I have no clue what to do, and I know practice makes perfect, but we've done it a handful of times and it has yet to get any better. The fact that it's just as bad, if not worse than before doesn't make me want to do it at all. It's like a cycle of really awful feelings.

Plus I'm feeling fat from all the Halloween candy.

(on a side note - we trick or treated at John Kerry's house and saw his wife!)


Sunday, October 26, 2008

Saturday night was much better, but I got my period almost as soon as we started, and we ended up stopping again. Oh well.

I'm feeling pretty sick and I have work tomorrow. Ugh.



Saturday, October 25, 2008

1. Dan and I had sex last night. It was the first time for both of us, and it was....weird. Like really weird, and awkward but not in an uncomfortable way. It didn't really hurt for me, but it didn't feel good either. It was bad enough that we decided to stop with even trying to finish him off. He's probably a good 100lb heavier than me (I'm about 101) so we have to figure out how to bypass that. I'm kind of regretting not having sex with Alvin now, because neither of us knew what to do and I really hate that. It wasn't an unpleasant experience, and I know it (and we) will get better with time, but I'm still kind of dreading having to do it again.

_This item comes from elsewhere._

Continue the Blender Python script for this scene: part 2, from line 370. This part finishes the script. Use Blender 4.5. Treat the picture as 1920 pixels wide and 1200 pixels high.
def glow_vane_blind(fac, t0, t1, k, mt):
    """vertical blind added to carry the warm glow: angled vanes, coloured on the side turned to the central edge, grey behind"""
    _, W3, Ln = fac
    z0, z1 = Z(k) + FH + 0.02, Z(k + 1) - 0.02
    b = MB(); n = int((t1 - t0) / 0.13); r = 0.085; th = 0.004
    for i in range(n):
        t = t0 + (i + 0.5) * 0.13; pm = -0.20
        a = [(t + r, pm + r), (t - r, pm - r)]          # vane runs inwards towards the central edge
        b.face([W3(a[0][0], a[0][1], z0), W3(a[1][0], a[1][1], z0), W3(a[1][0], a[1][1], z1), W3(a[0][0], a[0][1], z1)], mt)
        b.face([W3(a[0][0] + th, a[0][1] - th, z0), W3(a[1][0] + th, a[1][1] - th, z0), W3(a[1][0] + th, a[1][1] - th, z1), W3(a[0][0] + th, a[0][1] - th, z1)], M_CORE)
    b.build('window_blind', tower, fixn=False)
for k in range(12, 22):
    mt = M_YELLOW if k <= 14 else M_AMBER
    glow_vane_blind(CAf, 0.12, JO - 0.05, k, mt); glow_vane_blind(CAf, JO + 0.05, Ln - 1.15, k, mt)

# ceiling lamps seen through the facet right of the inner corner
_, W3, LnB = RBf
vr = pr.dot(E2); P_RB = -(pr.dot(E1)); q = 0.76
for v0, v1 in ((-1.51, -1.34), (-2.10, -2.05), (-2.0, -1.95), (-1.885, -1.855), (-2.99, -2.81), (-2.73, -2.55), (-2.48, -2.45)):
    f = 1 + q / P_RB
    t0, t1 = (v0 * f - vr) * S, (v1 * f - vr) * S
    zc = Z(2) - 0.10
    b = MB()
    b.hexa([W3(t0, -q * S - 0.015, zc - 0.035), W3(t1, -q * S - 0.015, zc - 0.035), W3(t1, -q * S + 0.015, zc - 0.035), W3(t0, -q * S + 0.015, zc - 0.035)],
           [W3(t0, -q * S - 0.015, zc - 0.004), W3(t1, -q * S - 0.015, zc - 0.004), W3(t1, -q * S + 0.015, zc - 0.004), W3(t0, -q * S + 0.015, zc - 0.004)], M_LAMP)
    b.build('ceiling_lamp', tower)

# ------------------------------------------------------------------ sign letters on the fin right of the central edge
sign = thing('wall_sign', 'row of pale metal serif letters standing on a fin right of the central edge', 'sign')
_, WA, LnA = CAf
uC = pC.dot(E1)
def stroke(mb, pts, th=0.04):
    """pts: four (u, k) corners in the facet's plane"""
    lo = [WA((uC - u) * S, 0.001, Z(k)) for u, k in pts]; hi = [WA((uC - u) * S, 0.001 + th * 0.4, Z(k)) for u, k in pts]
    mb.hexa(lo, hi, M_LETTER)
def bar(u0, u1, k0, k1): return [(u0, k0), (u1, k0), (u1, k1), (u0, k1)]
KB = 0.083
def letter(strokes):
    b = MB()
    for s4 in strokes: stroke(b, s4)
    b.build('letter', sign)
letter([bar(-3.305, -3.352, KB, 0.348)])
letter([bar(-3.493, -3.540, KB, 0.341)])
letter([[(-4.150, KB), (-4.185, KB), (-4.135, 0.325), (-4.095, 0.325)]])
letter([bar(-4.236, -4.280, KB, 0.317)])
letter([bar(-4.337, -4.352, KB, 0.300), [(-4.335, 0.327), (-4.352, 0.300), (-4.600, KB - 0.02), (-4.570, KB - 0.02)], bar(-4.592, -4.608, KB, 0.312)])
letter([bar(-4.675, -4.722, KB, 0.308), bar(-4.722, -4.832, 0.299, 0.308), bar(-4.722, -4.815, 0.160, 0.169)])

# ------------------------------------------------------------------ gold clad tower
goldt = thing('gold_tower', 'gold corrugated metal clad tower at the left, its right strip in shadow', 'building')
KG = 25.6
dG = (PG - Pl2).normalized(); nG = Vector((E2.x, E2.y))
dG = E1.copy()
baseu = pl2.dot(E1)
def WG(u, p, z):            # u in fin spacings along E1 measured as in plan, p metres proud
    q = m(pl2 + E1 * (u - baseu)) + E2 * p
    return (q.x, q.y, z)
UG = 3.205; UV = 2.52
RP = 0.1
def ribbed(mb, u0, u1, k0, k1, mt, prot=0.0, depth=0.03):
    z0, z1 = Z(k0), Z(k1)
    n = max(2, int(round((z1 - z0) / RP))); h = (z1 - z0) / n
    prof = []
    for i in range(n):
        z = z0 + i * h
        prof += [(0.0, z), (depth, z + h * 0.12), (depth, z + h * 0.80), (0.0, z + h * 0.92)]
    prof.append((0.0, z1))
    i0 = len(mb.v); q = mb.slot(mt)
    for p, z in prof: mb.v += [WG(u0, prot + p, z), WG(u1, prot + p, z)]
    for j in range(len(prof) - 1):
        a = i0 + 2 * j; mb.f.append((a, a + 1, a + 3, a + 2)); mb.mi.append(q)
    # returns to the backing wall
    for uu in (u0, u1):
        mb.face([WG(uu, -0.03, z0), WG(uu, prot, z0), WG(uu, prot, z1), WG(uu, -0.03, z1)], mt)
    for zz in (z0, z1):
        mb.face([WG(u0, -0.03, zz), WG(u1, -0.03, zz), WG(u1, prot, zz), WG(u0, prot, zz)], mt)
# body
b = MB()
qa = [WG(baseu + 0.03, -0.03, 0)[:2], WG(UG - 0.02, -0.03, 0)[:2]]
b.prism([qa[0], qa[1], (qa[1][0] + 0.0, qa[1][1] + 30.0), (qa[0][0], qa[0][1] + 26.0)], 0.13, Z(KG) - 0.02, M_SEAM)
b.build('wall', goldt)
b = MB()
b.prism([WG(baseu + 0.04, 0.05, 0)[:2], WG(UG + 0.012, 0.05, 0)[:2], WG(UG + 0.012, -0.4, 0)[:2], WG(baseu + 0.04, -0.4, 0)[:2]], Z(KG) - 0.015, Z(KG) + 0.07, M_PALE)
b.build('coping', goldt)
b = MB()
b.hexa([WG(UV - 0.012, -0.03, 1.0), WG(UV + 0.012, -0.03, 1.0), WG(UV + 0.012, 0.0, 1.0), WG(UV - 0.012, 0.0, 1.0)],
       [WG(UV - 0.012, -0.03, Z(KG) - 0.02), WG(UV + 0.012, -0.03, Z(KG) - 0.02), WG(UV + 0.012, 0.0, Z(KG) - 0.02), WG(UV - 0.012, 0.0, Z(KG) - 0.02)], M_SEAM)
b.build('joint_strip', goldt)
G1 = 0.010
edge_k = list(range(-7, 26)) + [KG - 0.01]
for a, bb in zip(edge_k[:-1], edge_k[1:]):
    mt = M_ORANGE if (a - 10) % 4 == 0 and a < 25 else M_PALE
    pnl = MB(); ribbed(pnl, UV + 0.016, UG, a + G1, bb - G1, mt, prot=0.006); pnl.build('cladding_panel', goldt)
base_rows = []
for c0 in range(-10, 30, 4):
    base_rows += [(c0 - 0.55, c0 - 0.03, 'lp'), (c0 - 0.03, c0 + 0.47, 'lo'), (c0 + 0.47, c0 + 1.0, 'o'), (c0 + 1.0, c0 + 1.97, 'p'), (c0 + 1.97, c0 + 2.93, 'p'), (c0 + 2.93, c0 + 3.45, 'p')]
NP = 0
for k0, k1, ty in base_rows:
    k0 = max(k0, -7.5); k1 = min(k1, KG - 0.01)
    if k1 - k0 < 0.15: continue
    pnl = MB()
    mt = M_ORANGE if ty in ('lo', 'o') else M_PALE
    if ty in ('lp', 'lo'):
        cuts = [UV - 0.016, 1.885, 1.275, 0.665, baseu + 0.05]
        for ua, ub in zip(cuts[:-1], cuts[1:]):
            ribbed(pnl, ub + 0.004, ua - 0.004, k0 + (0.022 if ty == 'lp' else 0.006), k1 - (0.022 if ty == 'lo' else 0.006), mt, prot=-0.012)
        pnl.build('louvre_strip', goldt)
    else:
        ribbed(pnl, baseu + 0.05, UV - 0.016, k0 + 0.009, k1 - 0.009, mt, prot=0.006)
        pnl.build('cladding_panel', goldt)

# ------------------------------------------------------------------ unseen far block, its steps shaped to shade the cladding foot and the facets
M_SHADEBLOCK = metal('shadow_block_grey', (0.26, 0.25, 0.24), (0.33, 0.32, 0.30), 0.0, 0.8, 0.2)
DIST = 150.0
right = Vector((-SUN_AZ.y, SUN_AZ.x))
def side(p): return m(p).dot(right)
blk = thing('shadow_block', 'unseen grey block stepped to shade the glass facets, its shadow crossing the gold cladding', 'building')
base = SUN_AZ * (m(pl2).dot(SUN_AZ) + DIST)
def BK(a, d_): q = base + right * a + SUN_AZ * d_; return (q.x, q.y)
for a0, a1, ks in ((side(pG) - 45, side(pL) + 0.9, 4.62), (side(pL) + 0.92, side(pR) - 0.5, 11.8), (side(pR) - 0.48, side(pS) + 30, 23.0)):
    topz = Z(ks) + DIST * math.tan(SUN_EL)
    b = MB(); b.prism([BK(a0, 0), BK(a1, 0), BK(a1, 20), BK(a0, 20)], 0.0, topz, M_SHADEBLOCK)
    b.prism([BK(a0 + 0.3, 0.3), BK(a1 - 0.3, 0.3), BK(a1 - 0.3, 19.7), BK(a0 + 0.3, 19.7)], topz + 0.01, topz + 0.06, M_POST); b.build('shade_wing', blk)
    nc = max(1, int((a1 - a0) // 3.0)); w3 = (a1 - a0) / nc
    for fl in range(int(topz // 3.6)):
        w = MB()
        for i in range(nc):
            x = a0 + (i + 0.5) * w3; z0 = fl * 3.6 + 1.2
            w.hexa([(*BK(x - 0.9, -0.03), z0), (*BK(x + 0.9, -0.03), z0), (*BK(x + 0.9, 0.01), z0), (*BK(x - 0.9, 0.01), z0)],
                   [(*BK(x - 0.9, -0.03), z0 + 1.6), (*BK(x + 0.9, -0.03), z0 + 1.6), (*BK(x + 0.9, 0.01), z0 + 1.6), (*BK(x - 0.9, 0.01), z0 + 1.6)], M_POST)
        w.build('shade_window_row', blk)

2. Alvin's been IMing me a lot lately. He might come to Boston and he wants to see me. He knows I have a boyfriend, but I can tell that he would definitely be interested in hooking up while he's here. In a way, it's pretty tempting - he might be the best I've ever had - but I'm not so into him and I am into Dan. I don't think I could hurt Dan that way.

3. I'm looking to make new friends, again.

Sorry I haven't updated in forever. I've been super busy.